Skew monoidal structures on actegories
Pavla Procházková
TL;DR
The paper addresses how to construct skew monoidal structures on actegories from strong actions by leveraging a left adjoint to $J_*$, yielding a tensor $A \lhd B = J_!A * B$ and associator/unitors built via adjoint transposition. It proves that the resulting adjunction $J_! \dashv J_*$ is monoidal, with $J_*$ being lax monoidal and, when $J_!$ is strong monoidal, invertibility of the key constraint maps, connecting to warpings and opmonoidal monads. The framework unifies existing skew monoidal examples (e.g., Kan-extension warpings, bialgebroid-related tensors) and provides mechanisms to transfer braidings and closedness from the acting category to the induced skew structure. It also analyzes braidings for induced skew monoidal actegories and gives sufficient conditions for left/right closedness, enriching the theory and its applications to categorical structures arising from actions.
Abstract
We present a construction of skew monoidal structures from strong actions.
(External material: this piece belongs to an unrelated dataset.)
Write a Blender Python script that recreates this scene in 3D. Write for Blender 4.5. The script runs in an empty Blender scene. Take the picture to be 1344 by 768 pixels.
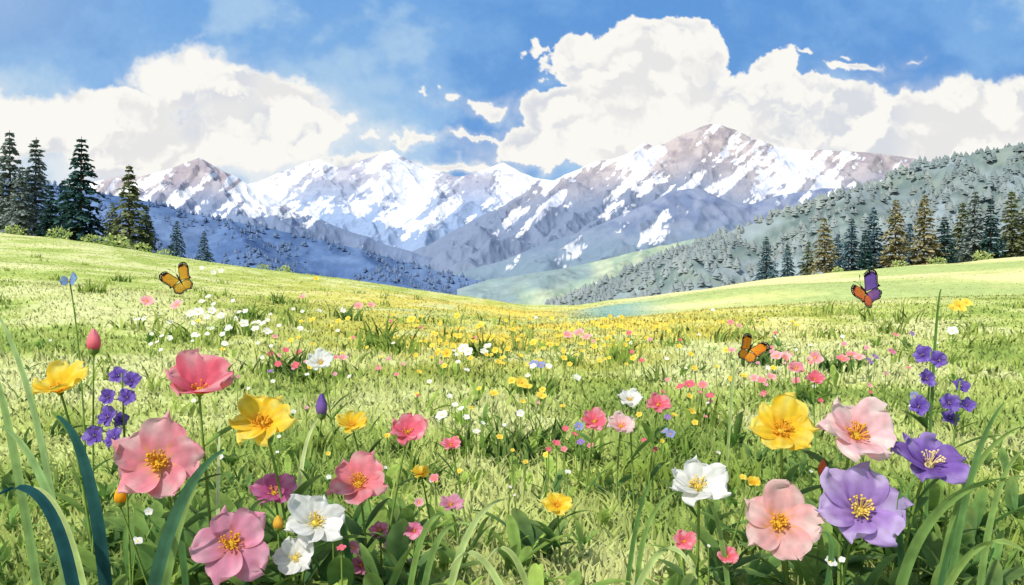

We prove that the existence of a certain adjoint allows one to equip the actegory with a skew monoidal structure and that this adjunction becomes monoidal. This construction provides a unifying framework for the description of several examples of skew monoidal categories. We also demonstrate how braidings on the original monoidal category of a given action induce braidings on the resulting skew monoidal structure on the actegory and describe sufficient conditions for closedness of the resulting skew monoidal structure.